In message , Andy Hall writes

The bureaucratic idiot in the PO has *very* strict rules to follow, as laid down by DVLA. DVLA have ruled that a home printed pdf certificate of insurance is *not* acceptable as proof of insurance. The problem, of course, is spotting them, so we don't :-)

Reply to
Graeme

Online is promoted as all part of the system... flawed as the rest of it it seems to be.

So do mine. If they arrive, and I phone up and say "yes please I would like to renew", they don't say oh sorry sir, you can't do that til the

15th. They are happy to comply. In fact if I take no action, then they assume that all is well and renew for me.

Depends on if you view the PO as a retailer, adding value to the transaction, or simply a handling agent for DVLA.

It seems to me that if the PO is going to act as B&Q in your example above, then how they take payment is down to the PO not my MP or DVLA. You can't have it both ways! ;-)

You raised the concept of someone wanting to pay by cc as a failing of their intelligence etc. I was simply highlighting that it was a perfectly sensible thing to want to do.

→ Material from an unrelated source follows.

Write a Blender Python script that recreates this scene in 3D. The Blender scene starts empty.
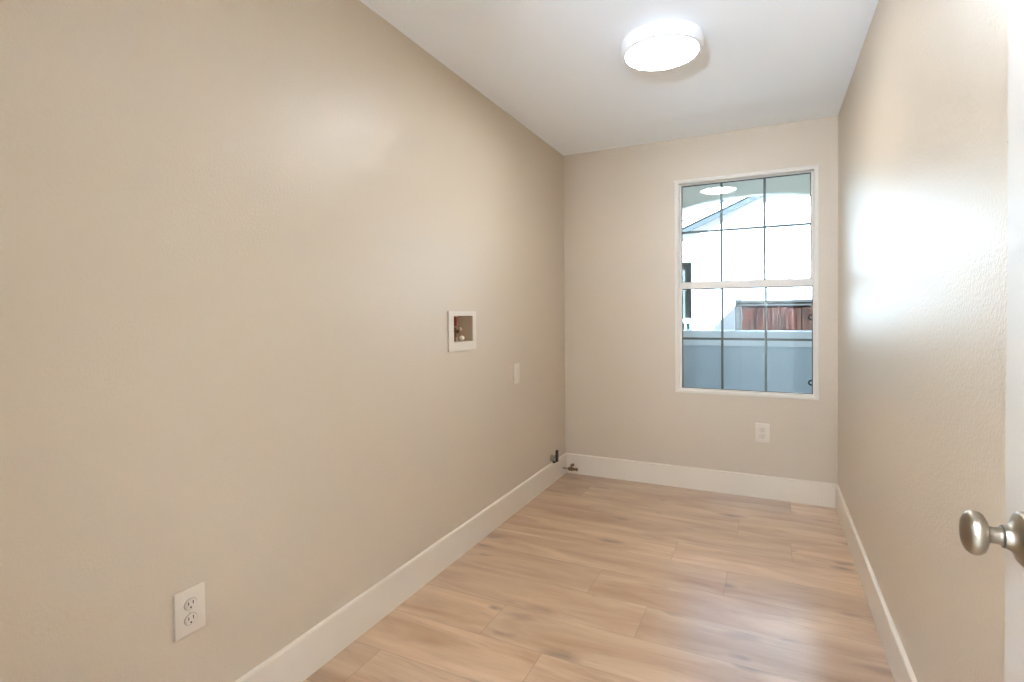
import bpy, bmesh, math
from mathutils import Vector, Matrix
from math import pi, sin, cos

scene = bpy.context.scene
COL = scene.collection

# ------------------------------------------------------------------ camera
W, D, H = 1.804, 3.841, 2.44          # room width, camera-to-far-wall depth, ceiling height
cam_data = bpy.data.cameras.new('camera')
cam = bpy.data.objects.new('camera', cam_data)
COL.objects.link(cam)
Rv = Vector((0.89817861, 0.43955322, -0.00825568))
Uv = Vector((0.00083805, 0.01706678, 0.999854))
Fv = Vector((-0.43962994, 0.89805439, -0.01496065))
M = Matrix((Rv, Uv, -Fv)).transposed().to_4x4()
M.translation = Vector((1.417, 0.0, 1.2247))
cam.matrix_world = M
cam_data.sensor_width = 36.0
cam_data.sensor_fit = 'HORIZONTAL'
cam_data.lens = 527.23 / 1024 * 36.0
cam_data.shift_x = (512 - 510.72) / 1024
cam_data.shift_y = -(341 - 322.26) / 1024
cam_data.clip_start = 0.02
cam_data.clip_end = 300
scene.camera = cam

# ------------------------------------------------------------------ world, sun, exposure
LAMP_E = 36.0
UPLIGHT_E = 620.0
LAMP_C = (0.87, 0.93, 1.00)
UPLIGHT_C = (0.755, 0.93, 1.155)
SUN_E = 48.0
SKY_E = 0.26
world = bpy.data.worlds.new('world')
scene.world = world
world.use_nodes = True
wn = world.node_tree
wn.nodes.clear()
wo = wn.nodes.new('ShaderNodeOutputWorld')
wb = wn.nodes.new('ShaderNodeBackground')
sk = wn.nodes.new('ShaderNodeTexSky')
sk.sky_type = 'NISHITA'
sk.sun_disc = False
sk.sun_elevation = math.radians(40)
sk.sun_rotation = math.radians(130)
wb.inputs['Strength'].default_value = SKY_E
wn.links.new(sk.outputs[0], wb.inputs['Color'])
wn.links.new(wb.outputs[0], wo.inputs['Surface'])

sun_d = bpy.data.lights.new('sun', 'SUN')
sun_d.energy = SUN_E
sun_d.angle = math.radians(0.6)
sun_d.color = (0.68, 0.88, 1.12)
sun = bpy.data.objects.new('sun', sun_d)
COL.objects.link(sun)
sun.location = (6, -5, 9)
sun.rotation_euler = Vector((-1.0, 0.8, -1.07)).to_track_quat('-Z', 'Y').to_euler()

scene.view_settings.view_transform = 'Standard'
scene.view_settings.look = 'None'
scene.view_settings.gamma = 1.0
scene.view_settings.exposure = 0.98
scene.view_settings.use_curve_mapping = False
scene.cycles.max_bounces = 12
scene.cycles.diffuse_bounces = 6
scene.cycles.transparent_max_bounces = 16
scene.cycles.sample_clamp_indirect = 20.0
scene.cycles.use_denoising = True

# ------------------------------------------------------------------ materials
MATS = {}


def mat(name, color, rough=0.5, metal=0.0, spec=0.5, bump=None, emit=None, emit_strength=0.0, vary=None, coat=0.0):
    """bump = (noise scale, strength, distance);  vary = (noise scale, amount)"""
    if name in MATS:
        return MATS[name]
    m = bpy.data.materials.new(name)
    m.use_nodes = True
    nt = m.node_tree
    b = nt.nodes['Principled BSDF']
    b.inputs['Base Color'].default_value = (*color, 1)
    b.inputs['Roughness'].default_value = rough
    b.inputs['Metallic'].default_value = metal
    b.inputs['Specular IOR Level'].default_value = spec
    if coat:
        b.inputs['Coat Weight'].default_value = coat
        b.inputs['Coat Roughness'].default_value = 0.15
    if emit:
        b.inputs['Emission Color'].default_value = (*emit, 1)
        b.inputs['Emission Strength'].default_value = emit_strength
    if bump or vary:
        tc = nt.nodes.new('ShaderNodeTexCoord')
    if vary:
        n2 = nt.nodes.new('ShaderNodeTexNoise')
        n2.inputs['Scale'].default_value = vary[0]
        n2.inputs['Detail'].default_value = 4
        nt.links.new(tc.outputs['Object'], n2.inputs['Vector'])
        mr = nt.nodes.new('ShaderNodeMapRange')
        mr.inputs['To Min'].default_value = 1 - vary[1]
        mr.inputs['To Max'].default_value = 1 + vary[1]
        nt.links.new(n2.outputs['Fac'], mr.inputs['Value'])
        mx = nt.nodes.new('ShaderNodeMix')
        mx.data_type = 'RGBA'
        mx.blend_type = 'MULTIPLY'
        mx.inputs['Factor'].default_value = 1
        mx.inputs['A'].default_value = (*color, 1)
        nt.links.new(mr.outputs[0], mx.inputs['B'])
        nt.links.new(mx.outputs['Result'], b.inputs['Base Color'])
    if bump:
        n = nt.nodes.new('ShaderNodeTexNoise')
        n.inputs['Scale'].default_value = bump[0]
        n.inputs['Detail'].default_value = 3
        n.inputs['Roughness'].default_value = 0.5
        nt.links.new(tc.outputs['Object'], n.inputs['Vector'])
        bp = nt.nodes.new('ShaderNodeBump')
        bp.inputs['Strength'].default_value = bump[1]
        bp.inputs['Distance'].default_value = bump[2]
        nt.links.new(n.outputs['Fac'], bp.inputs['Height'])
        nt.links.new(bp.outputs['Normal'], b.inputs['Normal'])
    MATS[name] = m
    return m


WALL = mat('beige_semigloss_paint', (0.585, 0.481, 0.360), 0.34, spec=0.45, bump=(130, 0.5, 0.0027))
CEIL = mat('white_ceiling_paint', (0.94, 0.965, 0.985), 0.6, bump=(110, 0.2, 0.001))
TRIM = mat('white_trim_paint', (0.72, 0.625, 0.505), 0.32)
DOORM = mat('white_door_paint', (0.56, 0.50, 0.43), 0.38, bump=(160, 0.12, 0.0008))
VINYL = mat('white_window_vinyl', (0.68, 0.61, 0.52), 0.42)
PLASTIC = mat('white_device_plastic', (0.68, 0.59, 0.48), 0.45)
BOXTAN = mat('tan_box_plastic', (0.52, 0.38, 0.24), 0.5)
DARK = mat('dark_slot', (0.03, 0.028, 0.025), 0.6)
BLACK = mat('black_gasket', (0.03, 0.035, 0.03), 0.5)
MUNT = mat('muntin_bronze_grey', (0.14, 0.145, 0.135), 0.45)
NICKEL = mat('satin_nickel', (0.33, 0.275, 0.21), 0.35, metal=1.0)
STEEL = mat('galvanized_metal', (0.40, 0.37, 0.32), 0.4, metal=1.0)
BRONZE = mat('aged_bronze', (0.20, 0.12, 0.06), 0.4, metal=0.8)
BRASS = mat('brass', (0.72, 0.52, 0.30), 0.3, metal=1.0)
COPPER = mat('copper', (0.55, 0.20, 0.10), 0.35, metal=0.9)
REDH = mat('red_handle_paint', (0.35, 0.05, 0.03), 0.4)
CREAM = mat('cream_handle_plastic', (0.82, 0.74, 0.60), 0.4)
LAMPBODY = mat('lamp_white_body', (0.82, 0.82, 0.82), 0.45)
DIFFUSER = mat('lamp_diffuser', (0.9, 0.9, 0.9), 0.4, emit=LAMP_C, emit_strength=LAMP_E)
HALLP = mat('pale_bounce_paint', (0.84, 0.84, 0.84), 0.5)  # unseen passage made pale to bounce more light into the room
UPLIGHT_GLOW = mat('added_uplight_glow', (0.9, 0.9, 0.9), 0.4, emit=UPLIGHT_C, emit_strength=UPLIGHT_E)  # glow of the added uplight
STUCCO = mat('white_stucco', (0.80, 0.79, 0.76), 0.9, bump=(60, 0.5, 0.004))
PATIO = mat('stucco_skylight_tint', (0.52, 0.61, 0.70), 0.85, bump=(70, 0.4, 0.003))  # blue of skylit shade put into the stucco colour
ARCHM = mat('grey_green_stucco', (0.84, 0.86, 0.83), 0.85, bump=(70, 0.4, 0.003))
CAPM = mat('cap_skylight_tint', (0.74, 0.80, 0.88), 0.7)  # same skylight blue put into the cap colour
ROOFT = mat('pale_concrete_tile', (0.62, 0.60, 0.57), 0.85, vary=(9, 0.12))
SOIL = mat('gravel_ground', (0.20, 0.185, 0.165), 0.95, vary=(6, 0.25))
NGLASS = mat('neighbor_dark_glass', (0.07, 0.073, 0.064), 0.7, spec=0.0)
NFRAME = mat('neighbor_grey_frame', (0.11, 0.115, 0.105), 0.8, spec=0.0)
NGREEN = mat('neighbor_green_glass', (0.03, 0.07, 0.055), 0.6, spec=0.2)
PATIOFLOOR = mat('concrete_slab', (0.62, 0.61, 0.59), 0.9, vary=(5, 0.1))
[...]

Or people who look at the form, and do not pick up all the relevant points due to its poor design.

educationally challenged? Is it fair to assume that everyone should be fully aware of *all* of the requirements of every form obsessed organisation that they need to deal with? Is it fair to question their intelligence when they dont?

Yup, I sympathise with you on that. However you meet this type of person in all walks of life. On occasion I have met them sitting behind the glass in a post office.

So the easier you can make the process then the better it is for you and your customers. Online checking of MoT and insurance docs plus payment by CC would solve a good many problems for both of you.